La moda de siglos anteriores era opuesta a la actual, no solo en punto al pudor, sino también porque los hombres de esos tiempos cultivaron dos imprescindibles atributos de la moda: la originalidad y la elegancia. Distinción sin extravagancia, novedad sin excentricidad, son estas las características esenciales de una verdadera moda, la cual tiene como fin manifestar el esplendor moral del hombre.
Esta concepción de moda generó un verdadero arte de vestirse.
La Francia de los siglos XVII y XVIII y sus ecos posteriores legaron al mundo un magnífico testimonio de la más elevada noción de vestuario. Las amables damas se vestían como hadas de luz. Y los gentiles-hombres usaban tejidos aún más esplendorosos que las mujeres siempre cortados con gracia y primor.

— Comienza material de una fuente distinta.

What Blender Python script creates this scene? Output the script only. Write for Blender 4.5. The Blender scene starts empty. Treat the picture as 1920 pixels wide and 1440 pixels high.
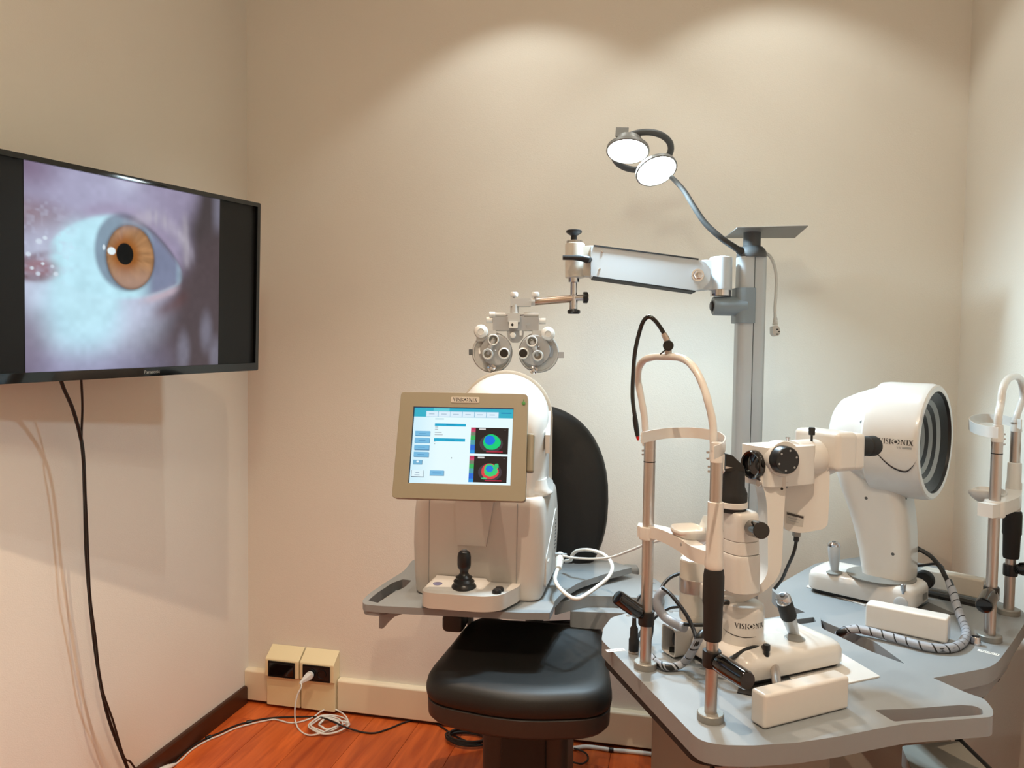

Estas vestiduras expresaban la voluntad de agradar a través de la gentileza, del buen gusto y la distinción. La moda del Antiguo Régimen alcanzó tal esplendor que el dominio francés sobre el mundo entonces civilizado no se daba principalmente a través de las armas o de los tratados comerciales, sino a través de la hegemonía de la cultura francesa. La manera de vestirse era el atestado de este triunfo. El ciudadano de cualquier nación que se juzgaba educado vivía à la française.
En diversas ocasiones el Prof. Plinio Corrêa de Oliveira resaltaba a sus discípulos más jóvenes algunos aspectos de esta época en la cual el traje viril alcanzó su máximo esplendor. Encajes magníficos, capas y sombreros esplendorosos, terciopelos y sedas de coloración encantadora, golas y pelucas empolvadas, hacían del distinguido y varonil vestuario masculino, una verdadera moda del paraíso.